Il re francese del gore Pascal Laugier ritorna al cinema con il suo quarto film Ghostland – La Casa delle Bambole (titolo originale Incident in a Ghostland), presentato in anteprima al 36. Torino Film Festival e in sala dal 6 dicembre per Midnight Factory. Osannato dagli amanti del genere per Martyrs, un horror particolarmente crudo e intenso, stavolta l’autore lascia da parte il sangue per inoltrarsi in un lungo incubo che parte dal terribile incontro tra due teenager e una turpe coppia di maniaci che semina il terrore in una piccola cittadina.
Pauline, interpretata dalla famosa cantautrice francese Myléne Farmer, eredita dalla zia una villa di campagna dove decide di trasferirsi con le due figlie adolescenti Beth (Emilia Jones) e Vera (Taylor Hickson). La casa è ricca di cimeli, chincaglierie e centinaia di bambole antiche, che la vecchia ed eccentrica zia amava collezionare. L’atmosfera inquietante turba Vera, la ragazza più grande, che in tutti i modi comunica il suo rifiuto per quell’ambiente, così lontano dalla loro quotidianità; invece Beth, che è un’amante della letteratura horror e vorrebbe fare la scrittrice, trova la casa delle bambole un ambiente stimolante. Mentre le tre donne si preparano a trascorrere la prima notte in casa, due loschi individui appaiono dal nulla per aggredire le sventurate.

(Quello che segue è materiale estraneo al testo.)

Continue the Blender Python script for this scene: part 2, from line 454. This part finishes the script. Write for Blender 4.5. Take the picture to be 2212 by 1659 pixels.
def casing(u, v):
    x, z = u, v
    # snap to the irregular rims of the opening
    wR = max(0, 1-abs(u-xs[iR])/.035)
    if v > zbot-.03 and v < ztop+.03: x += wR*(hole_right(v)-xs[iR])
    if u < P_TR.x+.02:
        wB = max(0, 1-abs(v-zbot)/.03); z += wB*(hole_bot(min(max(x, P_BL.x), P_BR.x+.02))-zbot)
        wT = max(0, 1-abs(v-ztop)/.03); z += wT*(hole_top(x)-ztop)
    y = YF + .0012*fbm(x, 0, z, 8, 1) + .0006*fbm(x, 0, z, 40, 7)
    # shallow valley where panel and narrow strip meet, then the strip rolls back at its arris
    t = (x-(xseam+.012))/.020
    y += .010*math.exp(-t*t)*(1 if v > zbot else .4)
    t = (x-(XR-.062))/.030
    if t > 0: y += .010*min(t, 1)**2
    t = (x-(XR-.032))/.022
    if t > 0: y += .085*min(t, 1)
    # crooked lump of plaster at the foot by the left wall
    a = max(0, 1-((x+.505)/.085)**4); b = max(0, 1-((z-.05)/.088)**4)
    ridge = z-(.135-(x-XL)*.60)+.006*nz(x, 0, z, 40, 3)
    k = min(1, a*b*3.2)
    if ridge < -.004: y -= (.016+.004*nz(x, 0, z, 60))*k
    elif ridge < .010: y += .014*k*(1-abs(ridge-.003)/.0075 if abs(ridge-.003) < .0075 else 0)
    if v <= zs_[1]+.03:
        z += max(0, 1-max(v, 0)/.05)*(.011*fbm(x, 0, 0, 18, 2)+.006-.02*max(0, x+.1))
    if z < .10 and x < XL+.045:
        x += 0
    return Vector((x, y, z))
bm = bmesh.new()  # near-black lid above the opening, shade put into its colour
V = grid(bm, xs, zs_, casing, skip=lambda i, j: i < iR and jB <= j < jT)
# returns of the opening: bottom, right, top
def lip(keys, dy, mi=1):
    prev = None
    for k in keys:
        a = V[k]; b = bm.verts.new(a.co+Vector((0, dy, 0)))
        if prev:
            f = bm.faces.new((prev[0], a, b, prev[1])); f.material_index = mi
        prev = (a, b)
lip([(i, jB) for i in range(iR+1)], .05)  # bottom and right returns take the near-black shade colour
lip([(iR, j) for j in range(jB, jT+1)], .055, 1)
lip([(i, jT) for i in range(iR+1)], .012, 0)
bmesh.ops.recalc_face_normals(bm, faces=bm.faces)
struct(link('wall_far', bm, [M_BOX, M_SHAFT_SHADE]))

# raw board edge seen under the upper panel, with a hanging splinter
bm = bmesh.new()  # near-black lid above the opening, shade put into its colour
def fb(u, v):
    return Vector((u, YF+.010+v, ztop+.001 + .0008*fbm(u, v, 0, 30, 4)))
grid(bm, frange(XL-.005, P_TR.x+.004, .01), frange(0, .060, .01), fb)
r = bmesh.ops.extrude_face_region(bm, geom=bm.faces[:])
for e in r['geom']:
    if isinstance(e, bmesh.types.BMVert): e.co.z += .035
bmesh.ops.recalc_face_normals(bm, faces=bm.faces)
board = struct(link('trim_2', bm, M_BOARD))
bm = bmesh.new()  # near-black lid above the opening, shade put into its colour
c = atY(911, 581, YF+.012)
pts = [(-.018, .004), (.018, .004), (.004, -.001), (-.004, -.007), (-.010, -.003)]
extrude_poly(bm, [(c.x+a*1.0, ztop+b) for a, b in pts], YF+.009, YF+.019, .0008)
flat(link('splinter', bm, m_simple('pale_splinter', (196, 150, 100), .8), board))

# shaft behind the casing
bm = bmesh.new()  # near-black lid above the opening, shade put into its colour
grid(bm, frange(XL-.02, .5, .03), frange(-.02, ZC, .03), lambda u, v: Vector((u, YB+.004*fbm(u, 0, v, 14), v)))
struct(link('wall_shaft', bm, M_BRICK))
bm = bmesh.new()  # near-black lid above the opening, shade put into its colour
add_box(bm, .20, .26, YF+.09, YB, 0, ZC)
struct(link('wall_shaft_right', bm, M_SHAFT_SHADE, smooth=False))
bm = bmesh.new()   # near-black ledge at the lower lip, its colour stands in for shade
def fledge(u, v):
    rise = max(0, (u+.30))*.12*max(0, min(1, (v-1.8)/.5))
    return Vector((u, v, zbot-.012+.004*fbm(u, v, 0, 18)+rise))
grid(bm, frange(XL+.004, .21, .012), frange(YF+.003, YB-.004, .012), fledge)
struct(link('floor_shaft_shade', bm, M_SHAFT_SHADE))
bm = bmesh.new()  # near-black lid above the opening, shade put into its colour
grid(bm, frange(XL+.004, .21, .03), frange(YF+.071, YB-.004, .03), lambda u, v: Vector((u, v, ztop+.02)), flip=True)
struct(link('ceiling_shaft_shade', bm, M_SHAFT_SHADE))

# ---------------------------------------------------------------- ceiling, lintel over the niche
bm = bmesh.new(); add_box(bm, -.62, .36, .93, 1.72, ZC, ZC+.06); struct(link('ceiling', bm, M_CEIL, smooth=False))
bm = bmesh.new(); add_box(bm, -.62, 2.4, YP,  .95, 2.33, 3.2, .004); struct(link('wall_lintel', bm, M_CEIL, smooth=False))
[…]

Seppur Martyrs abbia fatto conoscere al grande pubblico il gusto di Laugier per un certo genere, che affonda le radici nell’horror classico, ma arricchito di tinte penetranti e cupe, che quasi disgustano lo spettatore per la gratuità delle violenze subite dalle protagoniste, il regista francese sin dal suo primo lungometraggio Saint Ange ha dimostrato una velleità psicoanalitica che in una qualche misura torna anche in questo suo ultimo lavoro.
Gli elementi di cui si compone Ghostland – La Casa delle Bambole sono ben definiti e ricercati, originali in alcuni punti, ma la loro composizione non sempre funziona, sia perché si fa troppo riferimento a cliché visti innumerevoli volte, sia per la poca credibilità della protagonista. Giocata su molteplici prospettive, la narrazione ad un certo punto risente della mancanza di coordinamento tra le parti della storia, mentre l’effetto shock inizia a dissolversi.
Ciò che delude maggiormente però è la pessima caratterizzazione dei due “malvagi”, un orco e una strega (dei freak) presi in prestito da decine di film e libri, del tutto privi di personalità, inseriti soltanto nelle scene più truci, con lo scopo di disgustare e provocare lo spettatore. Lasciati alle loro più recondite perversioni, i due non giocano un ruolo efficace in quello che dovrebbe essere un labirinto del male, risultando i personaggi meno interessanti e significativi di tutta la storia. Un errore importante in un genere che, solitamente, trova nel cattivo di turno una figura fondamentale nella composizione scenica.
Interessanti i riferimenti a H.P. Lovecraft e il suo inserimento nel plot, ma anche questo elemento manca di intesa con il carattere generale della sceneggiatura, se non per ritornare sempre al solito ruolo della protagonista-vittima-scrittrice, così come le citazioni che prendono spunto dal mondo delle favole, lasciate lì senza alcun approfondimento.
Se con la struttura del plot Laugier non ha certo perseguito la chiarezza, è invece riuscito a delineare molto chiaramente altri elementi chiave alla base del lungometraggio: la violenza sulle donne, la moderna schiavitù e la forza di volontà, che nonostante il dolore, permette alle sorelle protagoniste di coalizzarsi per andare avanti con lo scopo di provare a sconfiggere il male.
A metà tra favola, horror e una seduta di psicoanalisi, Ghostland – La Casa delle Bambole è un film che si discosta dai classici canoni estetici di genere e che affronta (seppur con molti difetti) argomenti potenzialmente interessanti. Un lavoro che si discosta dagli attuali trend del genere horror e che, malgrado la resa finale non sia delle migliori, merita la visione soprattutto per chi apprezza le peculiarità stilistiche di un regista come Pascal Laugier.